[Begin]
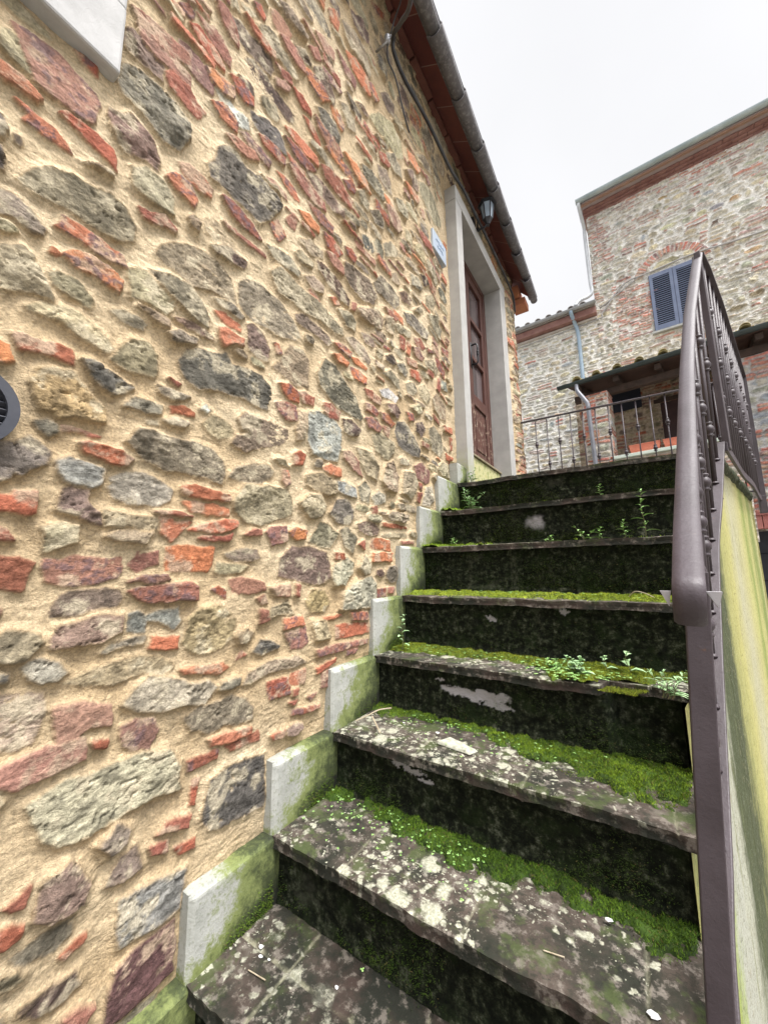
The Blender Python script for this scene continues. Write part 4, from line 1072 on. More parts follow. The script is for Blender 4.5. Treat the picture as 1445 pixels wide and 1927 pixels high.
# side wall (streaked yellow plaster) under the stairs and the landing
def mk_side():
    m=N('streaked_yellow_plaster'); x,y,z=m.xyz()
    g=m.noise(75,6,.85); g2=m.noise(24,6,.8); lo=m.noise(3.0,4,.6,m.coord((1,1,.35))); st=m.noise(26,5,.7,m.coord((1,1,.10)),.3)
    t=m.math('ADD',y,m.math('MULTIPLY',m.math('SUBTRACT',lo,.5),.42)); t=m.math('ADD',t,m.math('MULTIPLY',m.math('SUBTRACT',g2,.5),.16)); t=m.math('ADD',t,m.math('MULTIPLY',m.math('SUBTRACT',st,.5),.22))
    t=m.math('ADD',t,m.math('MULTIPLY',z,.05))
    S=[(.15,(.17,.18,.05)),(.42,(.33,.31,.10)),(.58,(.15,.16,.045)),(.74,(.36,.33,.12)),(.86,(.22,.22,.06)),(.98,(.28,.34,.08)),(1.08,(.37,.37,.31)),(1.20,(.36,.36,.28)),(1.30,(.050,.062,.020)),(1.50,(.045,.055,.018)),(1.64,(.30,.29,.10)),(1.80,(.40,.37,.13)),(2.05,(.39,.37,.24)),(2.30,(.40,.37,.17)),(2.50,(.40,.38,.14)),(2.68,(.20,.24,.05)),(2.85,(.38,.36,.13)),(3.05,(.16,.20,.04)),(3.25,(.38,.36,.16))]
    c=m.ramp(m.math('MULTIPLY',t,1/3.4),[(p/3.4,q) for p,q in S])
    c=m.mix(m.rng(st,.56,.68,0,.55),c,(.15,.16,.05)); c=m.mix(m.rng(g2,.58,.68,0,.45),c,(.30,.24,.14))
    c=m.mix(m.rng(g,.58,.66,0,.55),c,(.42,.41,.34)); c=m.mix(m.rng(g,.46,.36,0,.75),c,(.05,.06,.022))
    m.base(c).rough(.9).bump(m.math('ADD',g,m.math('MULTIPLY',g2,2)),.7,.005); return m.m
M_side=mk_side()
side=thing('stair_side_wall','yellow plaster side wall with green algae streaks under the stairs and landing','wall',(0,0,0))
ny,nz=420,260
yy=np.linspace(-1.0,3.30,ny); tt=np.linspace(0,1,nz)
Yg,Tg=np.meshgrid(yy,tt,indexing='ij')
ztop=np.array([zt(y+.0)-.028 for y in yy])[:,None]
Zg=-.95+(ztop+.95)*Tg
X=xw(Yg)+.004*fbm(Yg*5,Zg*4,4,400)+.0015*fbm(Yg*40,Zg*25,3,401)
V=np.stack([X,Yg,Zg],-1).reshape(-1,3); idx=np.arange(ny*nz).reshape(ny,nz)
F=np.stack([idx[:-1,:-1],idx[1:,:-1],idx[1:,1:],idx[:-1,1:]],-1).reshape(-1,4)
raw_mesh('plaster_face',V,F,M_side,side,None,True)
xe=float(xw(3.30)); MB().box(.04,xe+.001,3.27,3.34,-.95,1.385).build('end_face',M_side,side)
# crumbling mossy landing edge
ny=200; ys=np.linspace(1.66,3.30,ny); V=[];
prof=[(-.05,.0),(.012,.002),(.020,-.012),(.018,-.035),(.008,-.055),(-.02,-.062)]
for i,y in enumerate(ys):
    for j,(dx,dz) in enumerate(prof):
        a=float(fbm(np.array([y*14.]),np.array([j*.7]),4,500)[0]); b=float(fbm(np.array([y*14.]),np.array([j*.7+9]),4,501)[0])
        V.append((float(xw(y))+dx+.010*a,y,1.410+dz+.012*b))
m_=len(prof); F=[(i*m_+j,(i+1)*m_+j,(i+1)*m_+j+1,i*m_+j+1) for i in range(ny-1) for j in range(m_-1)]
M_edge=N('dark_mossy_edge'); _n=M_edge.noise(40,5,.75); M_edge.base(M_edge.ramp(_n,[(.35,(.012,.013,.008)),(.5,(.035,.045,.015)),(.62,(.11,.11,.06)),(.75,(.30,.29,.22))])).rough(.9).bump(_n,.8,.006); M_edge=M_edge.m
raw_mesh('landing_edge',np.array(V),np.array(F),M_edge,side,None,True)

# ------------------------------------------------------------ wrought iron railing
def mk_iron():
    m=N('brown_violet_painted_iron'); g=m.noise(9,4,.6); p=m.noise(240,4,.75)
    c=m.mix(m.rng(g,.35,.65),(.034,.023,.027),(.054,.040,.047)); c=m.mix(m.rng(p,.64,.70,0,.8),c,(.022,.014,.012)); c=m.mix(m.rng(m.noise(22,6,.8),.64,.70,0,.7),c,(.11,.055,.035))
    m.base(c).rough(m.rng(p,.3,.7,.42,.62)).bump(m.math('ADD',p,m.math('MULTIPLY',m.noise(60,3,.6),2)),.3,.0012); m.b.inputs['Specular IOR Level'].default_value=.55; return m.m
M_rail=mk_iron()
rail=thing('iron_railing','brown violet wrought iron railing with ball knuckled bars along the stairs and round the landing','railing',(0,0,0))
HR=[(.967,.171,.869),(.986,.303,.952),(1.013,.465,1.071),(1.065,.746,1.324),(1.112,.989,1.549),(1.174,1.246,1.85),(1.302,1.684,2.373)]
def cap_bar(mb,pts,wd,ht,crown=.35):
    """handrail bar with a slightly crowned top"""
    pts=[Vector(p) for p in pts]; prof=[(-.5,-.5),(.5,-.5),(.5,.15),(.38,.42),(.15,.5),(-.15,.5),(-.38,.42),(-.5,.15)]; n=len(prof); vs=[];fs=[]
    for i,p in enumerate(pts):
        t=(pts[min(i+1,len(pts)-1)]-pts[max(i-1,0)]).normalized(); s=t.cross(Vector((0,0,1)))
        if s.length<.2: s=cap_bar.last
        s=s.normalized(); cap_bar.last=s; u=s.cross(t).normalized()
        for a,b in prof: vs.append(p+s*a*wd+u*b*ht)
    for i in range(len(pts)-1):
        for k in range(n): fs.append((i*n+k,i*n+(k+1)%n,(i+1)*n+(k+1)%n,(i+1)*n+k))
    fs.append(tuple(range(n-1,-1,-1))); fs.append(tuple((len(pts)-1)*n+k for k in range(n))); return mb.add(vs,fs)
low=[(.9655,.186,.818),(.9650,.175,.828),(.9648,.167,.842),(.9655,.166,.856)]
pts=smooth_path(low+HR[:1],3)[:-1]+smooth_path(HR[:-1],8)+[HR[-1]]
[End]
What is expected>
Make an exact reproduction of the listing above, without any pictures.

Written response>
The Blender Python script for this scene continues. Write part 4, from line 1072 on. More parts follow. The script is for Blender 4.5. Treat the picture as 1445 pixels wide and 1927 pixels high.
# side wall (streaked yellow plaster) under the stairs and the landing
def mk_side():
    m=N('streaked_yellow_plaster'); x,y,z=m.xyz()
    g=m.noise(75,6,.85); g2=m.noise(24,6,.8); lo=m.noise(3.0,4,.6,m.coord((1,1,.35))); st=m.noise(26,5,.7,m.coord((1,1,.10)),.3)
    t=m.math('ADD',y,m.math('MULTIPLY',m.math('SUBTRACT',lo,.5),.42)); t=m.math('ADD',t,m.math('MULTIPLY',m.math('SUBTRACT',g2,.5),.16)); t=m.math('ADD',t,m.math('MULTIPLY',m.math('SUBTRACT',st,.5),.22))
    t=m.math('ADD',t,m.math('MULTIPLY',z,.05))
    S=[(.15,(.17,.18,.05)),(.42,(.33,.31,.10)),(.58,(.15,.16,.045)),(.74,(.36,.33,.12)),(.86,(.22,.22,.06)),(.98,(.28,.34,.08)),(1.08,(.37,.37,.31)),(1.20,(.36,.36,.28)),(1.30,(.050,.062,.020)),(1.50,(.045,.055,.018)),(1.64,(.30,.29,.10)),(1.80,(.40,.37,.13)),(2.05,(.39,.37,.24)),(2.30,(.40,.37,.17)),(2.50,(.40,.38,.14)),(2.68,(.20,.24,.05)),(2.85,(.38,.36,.13)),(3.05,(.16,.20,.04)),(3.25,(.38,.36,.16))]
    c=m.ramp(m.math('MULTIPLY',t,1/3.4),[(p/3.4,q) for p,q in S])
    c=m.mix(m.rng(st,.56,.68,0,.55),c,(.15,.16,.05)); c=m.mix(m.rng(g2,.58,.68,0,.45),c,(.30,.24,.14))
    c=m.mix(m.rng(g,.58,.66,0,.55),c,(.42,.41,.34)); c=m.mix(m.rng(g,.46,.36,0,.75),c,(.05,.06,.022))
    m.base(c).rough(.9).bump(m.math('ADD',g,m.math('MULTIPLY',g2,2)),.7,.005); return m.m
M_side=mk_side()
side=thing('stair_side_wall','yellow plaster side wall with green algae streaks under the stairs and landing','wall',(0,0,0))
ny,nz=420,260
yy=np.linspace(-1.0,3.30,ny); tt=np.linspace(0,1,nz)
Yg,Tg=np.meshgrid(yy,tt,indexing='ij')
ztop=np.array([zt(y+.0)-.028 for y in yy])[:,None]
Zg=-.95+(ztop+.95)*Tg
X=xw(Yg)+.004*fbm(Yg*5,Zg*4,4,400)+.0015*fbm(Yg*40,Zg*25,3,401)
V=np.stack([X,Yg,Zg],-1).reshape(-1,3); idx=np.arange(ny*nz).reshape(ny,nz)
F=np.stack([idx[:-1,:-1],idx[1:,:-1],idx[1:,1:],idx[:-1,1:]],-1).reshape(-1,4)
raw_mesh('plaster_face',V,F,M_side,side,None,True)
xe=float(xw(3.30)); MB().box(.04,xe+.001,3.27,3.34,-.95,1.385).build('end_face',M_side,side)
# crumbling mossy landing edge
ny=200; ys=np.linspace(1.66,3.30,ny); V=[];
prof=[(-.05,.0),(.012,.002),(.020,-.012),(.018,-.035),(.008,-.055),(-.02,-.062)]
for i,y in enumerate(ys):
    for j,(dx,dz) in enumerate(prof):
        a=float(fbm(np.array([y*14.]),np.array([j*.7]),4,500)[0]); b=float(fbm(np.array([y*14.]),np.array([j*.7+9]),4,501)[0])
        V.append((float(xw(y))+dx+.010*a,y,1.410+dz+.012*b))
m_=len(prof); F=[(i*m_+j,(i+1)*m_+j,(i+1)*m_+j+1,i*m_+j+1) for i in range(ny-1) for j in range(m_-1)]
M_edge=N('dark_mossy_edge'); _n=M_edge.noise(40,5,.75); M_edge.base(M_edge.ramp(_n,[(.35,(.012,.013,.008)),(.5,(.035,.045,.015)),(.62,(.11,.11,.06)),(.75,(.30,.29,.22))])).rough(.9).bump(_n,.8,.006); M_edge=M_edge.m
raw_mesh('landing_edge',np.array(V),np.array(F),M_edge,side,None,True)

# ------------------------------------------------------------ wrought iron railing
def mk_iron():
    m=N('brown_violet_painted_iron'); g=m.noise(9,4,.6); p=m.noise(240,4,.75)
    c=m.mix(m.rng(g,.35,.65),(.034,.023,.027),(.054,.040,.047)); c=m.mix(m.rng(p,.64,.70,0,.8),c,(.022,.014,.012)); c=m.mix(m.rng(m.noise(22,6,.8),.64,.70,0,.7),c,(.11,.055,.035))
    m.base(c).rough(m.rng(p,.3,.7,.42,.62)).bump(m.math('ADD',p,m.math('MULTIPLY',m.noise(60,3,.6),2)),.3,.0012); m.b.inputs['Specular IOR Level'].default_value=.55; return m.m
M_rail=mk_iron()
rail=thing('iron_railing','brown violet wrought iron railing with ball knuckled bars along the stairs and round the landing','railing',(0,0,0))
HR=[(.967,.171,.869),(.986,.303,.952),(1.013,.465,1.071),(1.065,.746,1.324),(1.112,.989,1.549),(1.174,1.246,1.85),(1.302,1.684,2.373)]
def cap_bar(mb,pts,wd,ht,crown=.35):
    """handrail bar with a slightly crowned top"""
    pts=[Vector(p) for p in pts]; prof=[(-.5,-.5),(.5,-.5),(.5,.15),(.38,.42),(.15,.5),(-.15,.5),(-.38,.42),(-.5,.15)]; n=len(prof); vs=[];fs=[]
    for i,p in enumerate(pts):
        t=(pts[min(i+1,len(pts)-1)]-pts[max(i-1,0)]).normalized(); s=t.cross(Vector((0,0,1)))
        if s.length<.2: s=cap_bar.last
        s=s.normalized(); cap_bar.last=s; u=s.cross(t).normalized()
        for a,b in prof: vs.append(p+s*a*wd+u*b*ht)
    for i in range(len(pts)-1):
        for k in range(n): fs.append((i*n+k,i*n+(k+1)%n,(i+1)*n+(k+1)%n,(i+1)*n+k))
    fs.append(tuple(range(n-1,-1,-1))); fs.append(tuple((len(pts)-1)*n+k for k in range(n))); return mb.add(vs,fs)
low=[(.9655,.186,.818),(.9650,.175,.828),(.9648,.167,.842),(.9655,.166,.856)]
pts=smooth_path(low+HR[:1],3)[:-1]+smooth_path(HR[:-1],8)+[HR[-1]]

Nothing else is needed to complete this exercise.